On rewatch, Volume 7 presents as a setup — devoid of a satisfying resolution — but Volume 8 struggles to pay it off.
Looking back on the rest of the show, I misremember how quickly the team travel across the world of Remnant, and yet how slowly they come to understand what they’re up against. Some of this is on the failings of these previous volumes, but some of it is influenced by the pacing of Volumes 7 and 8.
Improving the balance of character storylines supposedly means that RWBY’s newest volume will introduce us to a range of perspectives and character goals. But could this wider focus actually be to the show’s detriment?
It should be Salem — the big bad, whole-show villain, coming for them right now, to literally destroy the world. But it isn’t.
RWBY has handled more than one volume with the same characters, in the same setting, with the same threat, previously in Volumes 1-3. With one main plot shoved to the front and a few sub-plots to spice things up, RWBY’s writers hit the beats, got the moments, and let us know which elements were fluff.

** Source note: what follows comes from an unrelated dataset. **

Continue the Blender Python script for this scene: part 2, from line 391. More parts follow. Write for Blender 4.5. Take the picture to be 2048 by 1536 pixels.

Each episode could be significant and take breaks in its own way, but in treating every character and every sub-plot equally, RWBY crowds its episodes with countless conflicts and character-building moments that I struggled to remember, let alone care about.
While crawling through the season with a friend, I had to pause more than once per episode and ask, “Who is that again?” or “Please explain why Ironwood is like this”. Clicking on a new episode, I would have to double-check that I hadn’t seen it before.
When too many people try to get through a door at once, none of them get through. In Volume 8, RWBY’s full cast of characters seem to be trying to squeeze through the door of plot relevance.
That said, despite some overwhelming plot setups and underwhelming character sub-plot payoffs, the season’s final episodes come out as a triumph.
The best moments of this season all arrive in the last three episodes, where the team comes together to coordinate a plan against the now fully evil General Ironwood, then Salem’s underlings — all while the city of Mantle falls in the background. I think back on those moments with a bittersweetness, because it’s hard to tell what they’re really worth.
Just another city fallen. One more to go.